§ Given information
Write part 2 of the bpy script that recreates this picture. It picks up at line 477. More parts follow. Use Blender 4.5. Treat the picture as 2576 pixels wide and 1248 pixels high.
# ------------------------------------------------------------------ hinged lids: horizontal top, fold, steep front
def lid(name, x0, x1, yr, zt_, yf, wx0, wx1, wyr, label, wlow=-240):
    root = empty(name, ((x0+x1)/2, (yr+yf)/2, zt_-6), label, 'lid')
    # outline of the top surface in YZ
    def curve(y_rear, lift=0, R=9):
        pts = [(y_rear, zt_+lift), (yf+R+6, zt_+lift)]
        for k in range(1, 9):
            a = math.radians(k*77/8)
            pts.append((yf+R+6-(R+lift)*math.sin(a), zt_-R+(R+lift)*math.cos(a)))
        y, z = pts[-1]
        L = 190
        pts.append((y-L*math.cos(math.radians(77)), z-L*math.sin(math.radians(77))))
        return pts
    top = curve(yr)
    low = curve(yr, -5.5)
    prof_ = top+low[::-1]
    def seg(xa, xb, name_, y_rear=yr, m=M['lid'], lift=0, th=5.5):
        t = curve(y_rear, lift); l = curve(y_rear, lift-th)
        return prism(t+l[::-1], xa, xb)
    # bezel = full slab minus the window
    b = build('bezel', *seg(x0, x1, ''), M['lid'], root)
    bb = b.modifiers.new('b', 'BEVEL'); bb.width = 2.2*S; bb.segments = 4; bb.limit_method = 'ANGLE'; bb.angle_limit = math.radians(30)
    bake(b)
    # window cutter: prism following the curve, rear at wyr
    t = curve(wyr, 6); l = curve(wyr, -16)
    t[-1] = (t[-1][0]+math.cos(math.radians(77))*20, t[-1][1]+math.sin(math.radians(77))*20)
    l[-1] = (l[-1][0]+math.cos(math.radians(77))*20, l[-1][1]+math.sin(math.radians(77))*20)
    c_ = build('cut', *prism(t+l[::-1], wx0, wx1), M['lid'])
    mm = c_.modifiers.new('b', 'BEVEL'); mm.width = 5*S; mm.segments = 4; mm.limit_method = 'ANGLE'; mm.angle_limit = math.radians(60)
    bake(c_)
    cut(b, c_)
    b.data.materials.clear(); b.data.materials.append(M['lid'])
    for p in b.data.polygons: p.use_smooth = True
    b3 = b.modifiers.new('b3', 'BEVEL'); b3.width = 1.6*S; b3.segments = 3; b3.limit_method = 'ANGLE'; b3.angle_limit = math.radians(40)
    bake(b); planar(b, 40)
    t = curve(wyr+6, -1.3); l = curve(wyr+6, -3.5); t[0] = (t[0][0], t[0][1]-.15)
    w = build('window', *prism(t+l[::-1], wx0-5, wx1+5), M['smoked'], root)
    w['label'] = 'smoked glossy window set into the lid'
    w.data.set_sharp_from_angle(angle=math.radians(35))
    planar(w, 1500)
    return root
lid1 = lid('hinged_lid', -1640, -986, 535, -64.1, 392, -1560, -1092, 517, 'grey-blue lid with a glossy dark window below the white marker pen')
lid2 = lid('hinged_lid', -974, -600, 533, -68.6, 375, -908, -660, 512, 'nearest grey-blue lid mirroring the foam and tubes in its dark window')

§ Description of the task
Reproduce the material precisely, including every line.

§ Complete output
Write part 2 of the bpy script that recreates this picture. It picks up at line 477. More parts follow. Use Blender 4.5. Treat the picture as 2576 pixels wide and 1248 pixels high.
# ------------------------------------------------------------------ hinged lids: horizontal top, fold, steep front
def lid(name, x0, x1, yr, zt_, yf, wx0, wx1, wyr, label, wlow=-240):
    root = empty(name, ((x0+x1)/2, (yr+yf)/2, zt_-6), label, 'lid')
    # outline of the top surface in YZ
    def curve(y_rear, lift=0, R=9):
        pts = [(y_rear, zt_+lift), (yf+R+6, zt_+lift)]
        for k in range(1, 9):
            a = math.radians(k*77/8)
            pts.append((yf+R+6-(R+lift)*math.sin(a), zt_-R+(R+lift)*math.cos(a)))
        y, z = pts[-1]
        L = 190
        pts.append((y-L*math.cos(math.radians(77)), z-L*math.sin(math.radians(77))))
        return pts
    top = curve(yr)
    low = curve(yr, -5.5)
    prof_ = top+low[::-1]
    def seg(xa, xb, name_, y_rear=yr, m=M['lid'], lift=0, th=5.5):
        t = curve(y_rear, lift); l = curve(y_rear, lift-th)
        return prism(t+l[::-1], xa, xb)
    # bezel = full slab minus the window
    b = build('bezel', *seg(x0, x1, ''), M['lid'], root)
    bb = b.modifiers.new('b', 'BEVEL'); bb.width = 2.2*S; bb.segments = 4; bb.limit_method = 'ANGLE'; bb.angle_limit = math.radians(30)
    bake(b)
    # window cutter: prism following the curve, rear at wyr
    t = curve(wyr, 6); l = curve(wyr, -16)
    t[-1] = (t[-1][0]+math.cos(math.radians(77))*20, t[-1][1]+math.sin(math.radians(77))*20)
    l[-1] = (l[-1][0]+math.cos(math.radians(77))*20, l[-1][1]+math.sin(math.radians(77))*20)
    c_ = build('cut', *prism(t+l[::-1], wx0, wx1), M['lid'])
    mm = c_.modifiers.new('b', 'BEVEL'); mm.width = 5*S; mm.segments = 4; mm.limit_method = 'ANGLE'; mm.angle_limit = math.radians(60)
    bake(c_)
    cut(b, c_)
    b.data.materials.clear(); b.data.materials.append(M['lid'])
    for p in b.data.polygons: p.use_smooth = True
    b3 = b.modifiers.new('b3', 'BEVEL'); b3.width = 1.6*S; b3.segments = 3; b3.limit_method = 'ANGLE'; b3.angle_limit = math.radians(40)
    bake(b); planar(b, 40)
    t = curve(wyr+6, -1.3); l = curve(wyr+6, -3.5); t[0] = (t[0][0], t[0][1]-.15)
    w = build('window', *prism(t+l[::-1], wx0-5, wx1+5), M['smoked'], root)
    w['label'] = 'smoked glossy window set into the lid'
    w.data.set_sharp_from_angle(angle=math.radians(35))
    planar(w, 1500)
    return root
lid1 = lid('hinged_lid', -1640, -986, 535, -64.1, 392, -1560, -1092, 517, 'grey-blue lid with a glossy dark window below the white marker pen')
lid2 = lid('hinged_lid', -974, -600, 533, -68.6, 375, -908, -660, 512, 'nearest grey-blue lid mirroring the foam and tubes in its dark window')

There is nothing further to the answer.